* Begin *
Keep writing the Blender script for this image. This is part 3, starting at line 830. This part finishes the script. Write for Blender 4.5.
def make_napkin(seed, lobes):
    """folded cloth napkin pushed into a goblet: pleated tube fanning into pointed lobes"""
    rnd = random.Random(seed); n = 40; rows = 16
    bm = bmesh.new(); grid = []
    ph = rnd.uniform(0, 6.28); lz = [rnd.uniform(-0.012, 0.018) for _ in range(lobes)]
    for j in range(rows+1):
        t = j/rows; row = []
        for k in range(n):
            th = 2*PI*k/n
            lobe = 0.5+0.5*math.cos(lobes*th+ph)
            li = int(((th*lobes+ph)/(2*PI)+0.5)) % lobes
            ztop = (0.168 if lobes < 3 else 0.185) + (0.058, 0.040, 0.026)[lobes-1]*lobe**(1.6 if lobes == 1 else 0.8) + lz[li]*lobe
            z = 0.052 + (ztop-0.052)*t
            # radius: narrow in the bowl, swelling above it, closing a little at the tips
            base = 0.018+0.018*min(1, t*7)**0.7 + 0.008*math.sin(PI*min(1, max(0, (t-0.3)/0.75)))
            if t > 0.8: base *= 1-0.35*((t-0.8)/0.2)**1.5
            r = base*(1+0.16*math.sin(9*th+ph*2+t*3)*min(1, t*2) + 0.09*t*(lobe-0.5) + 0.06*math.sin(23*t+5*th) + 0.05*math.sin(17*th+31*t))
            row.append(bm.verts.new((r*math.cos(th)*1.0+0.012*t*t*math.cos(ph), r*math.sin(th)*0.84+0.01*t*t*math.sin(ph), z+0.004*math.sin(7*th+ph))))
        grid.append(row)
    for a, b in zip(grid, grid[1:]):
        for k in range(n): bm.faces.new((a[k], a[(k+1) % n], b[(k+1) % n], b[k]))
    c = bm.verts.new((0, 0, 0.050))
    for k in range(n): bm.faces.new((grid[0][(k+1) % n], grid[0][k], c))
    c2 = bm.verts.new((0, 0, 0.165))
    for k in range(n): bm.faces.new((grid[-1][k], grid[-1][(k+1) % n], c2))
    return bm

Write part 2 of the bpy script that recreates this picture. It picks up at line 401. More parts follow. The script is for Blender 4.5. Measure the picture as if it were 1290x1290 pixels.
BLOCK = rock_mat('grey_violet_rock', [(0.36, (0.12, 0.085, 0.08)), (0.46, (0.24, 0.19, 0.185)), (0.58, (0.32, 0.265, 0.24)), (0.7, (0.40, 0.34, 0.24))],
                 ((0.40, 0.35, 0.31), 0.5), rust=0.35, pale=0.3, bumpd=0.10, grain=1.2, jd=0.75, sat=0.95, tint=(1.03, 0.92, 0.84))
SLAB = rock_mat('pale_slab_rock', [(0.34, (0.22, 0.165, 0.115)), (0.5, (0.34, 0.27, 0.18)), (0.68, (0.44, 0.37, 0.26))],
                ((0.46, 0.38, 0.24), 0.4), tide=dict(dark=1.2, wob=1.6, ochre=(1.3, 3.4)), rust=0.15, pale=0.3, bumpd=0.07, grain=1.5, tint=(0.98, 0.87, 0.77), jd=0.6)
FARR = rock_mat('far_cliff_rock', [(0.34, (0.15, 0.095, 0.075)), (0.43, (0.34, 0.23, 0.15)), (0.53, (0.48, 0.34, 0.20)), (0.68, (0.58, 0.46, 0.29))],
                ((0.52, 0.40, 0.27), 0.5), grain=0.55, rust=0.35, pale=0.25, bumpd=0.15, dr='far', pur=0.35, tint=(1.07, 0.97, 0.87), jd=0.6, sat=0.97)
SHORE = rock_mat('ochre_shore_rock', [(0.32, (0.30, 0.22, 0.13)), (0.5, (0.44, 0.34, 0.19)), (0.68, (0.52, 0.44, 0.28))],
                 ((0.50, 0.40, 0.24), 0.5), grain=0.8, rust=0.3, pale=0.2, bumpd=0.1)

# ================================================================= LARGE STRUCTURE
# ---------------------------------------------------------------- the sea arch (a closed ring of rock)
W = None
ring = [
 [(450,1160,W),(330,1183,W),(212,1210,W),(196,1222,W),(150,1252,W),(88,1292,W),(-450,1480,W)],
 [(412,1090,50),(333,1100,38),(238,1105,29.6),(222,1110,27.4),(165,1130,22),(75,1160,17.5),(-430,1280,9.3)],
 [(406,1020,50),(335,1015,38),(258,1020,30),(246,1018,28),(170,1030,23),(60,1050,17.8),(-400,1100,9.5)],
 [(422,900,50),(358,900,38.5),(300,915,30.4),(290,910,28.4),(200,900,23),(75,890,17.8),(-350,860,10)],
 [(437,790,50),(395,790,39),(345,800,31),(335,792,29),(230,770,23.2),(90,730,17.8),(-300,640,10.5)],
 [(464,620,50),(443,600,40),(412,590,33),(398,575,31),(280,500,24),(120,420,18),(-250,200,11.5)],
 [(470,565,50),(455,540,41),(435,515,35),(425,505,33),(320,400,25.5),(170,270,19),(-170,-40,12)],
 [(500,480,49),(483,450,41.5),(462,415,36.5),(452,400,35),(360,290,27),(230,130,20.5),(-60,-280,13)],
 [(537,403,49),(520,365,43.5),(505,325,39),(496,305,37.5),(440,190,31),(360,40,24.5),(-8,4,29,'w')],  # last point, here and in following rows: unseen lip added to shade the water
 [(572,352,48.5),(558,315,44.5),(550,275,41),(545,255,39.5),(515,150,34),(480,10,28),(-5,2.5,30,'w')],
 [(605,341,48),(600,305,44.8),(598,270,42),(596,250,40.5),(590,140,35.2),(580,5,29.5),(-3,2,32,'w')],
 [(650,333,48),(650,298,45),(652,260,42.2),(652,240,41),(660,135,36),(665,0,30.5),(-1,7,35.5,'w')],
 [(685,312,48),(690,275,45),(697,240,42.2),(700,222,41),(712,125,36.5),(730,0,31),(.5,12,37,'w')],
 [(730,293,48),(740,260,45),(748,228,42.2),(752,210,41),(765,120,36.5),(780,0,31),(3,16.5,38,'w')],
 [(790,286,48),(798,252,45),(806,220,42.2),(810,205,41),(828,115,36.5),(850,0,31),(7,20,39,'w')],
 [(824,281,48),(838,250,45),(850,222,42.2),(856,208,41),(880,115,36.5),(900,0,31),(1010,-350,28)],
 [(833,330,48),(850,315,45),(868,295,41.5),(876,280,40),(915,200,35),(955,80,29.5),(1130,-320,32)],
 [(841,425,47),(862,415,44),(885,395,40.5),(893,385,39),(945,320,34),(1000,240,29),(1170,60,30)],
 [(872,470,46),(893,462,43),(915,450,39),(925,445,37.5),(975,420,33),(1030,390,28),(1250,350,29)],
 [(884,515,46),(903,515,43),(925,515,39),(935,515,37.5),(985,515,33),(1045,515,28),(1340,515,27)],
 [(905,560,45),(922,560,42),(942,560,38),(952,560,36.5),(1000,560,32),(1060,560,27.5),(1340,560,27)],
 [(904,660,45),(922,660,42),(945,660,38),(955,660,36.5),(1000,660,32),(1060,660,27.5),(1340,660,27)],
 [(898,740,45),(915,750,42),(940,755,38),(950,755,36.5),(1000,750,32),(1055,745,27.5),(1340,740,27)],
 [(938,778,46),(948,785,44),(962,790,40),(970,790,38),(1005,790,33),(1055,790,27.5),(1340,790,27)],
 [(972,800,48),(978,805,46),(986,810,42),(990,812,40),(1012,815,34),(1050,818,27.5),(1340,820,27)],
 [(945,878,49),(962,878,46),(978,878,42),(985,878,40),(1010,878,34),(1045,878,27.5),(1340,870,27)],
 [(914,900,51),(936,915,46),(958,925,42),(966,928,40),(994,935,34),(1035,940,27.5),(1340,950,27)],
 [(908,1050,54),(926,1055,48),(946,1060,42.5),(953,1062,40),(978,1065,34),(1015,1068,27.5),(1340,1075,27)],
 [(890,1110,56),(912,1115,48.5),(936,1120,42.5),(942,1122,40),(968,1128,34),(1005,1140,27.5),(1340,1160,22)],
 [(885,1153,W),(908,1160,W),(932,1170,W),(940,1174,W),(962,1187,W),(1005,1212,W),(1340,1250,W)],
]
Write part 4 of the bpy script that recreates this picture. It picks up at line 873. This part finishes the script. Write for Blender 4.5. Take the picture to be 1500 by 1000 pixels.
* End *
_TO BE DONE_
Return all lines containing "this".

_EXERCISE RESULT_
Keep writing the Blender script for this image. This is part 3, starting at line 830. This part finishes the script. Write for Blender 4.5.
Write part 2 of the bpy script that recreates this picture. It picks up at line 401. More parts follow. The script is for Blender 4.5. Measure the picture as if it were 1290x1290 pixels.
Write part 4 of the bpy script that recreates this picture. It picks up at line 873. This part finishes the script. Write for Blender 4.5. Take the picture to be 1500 by 1000 pixels.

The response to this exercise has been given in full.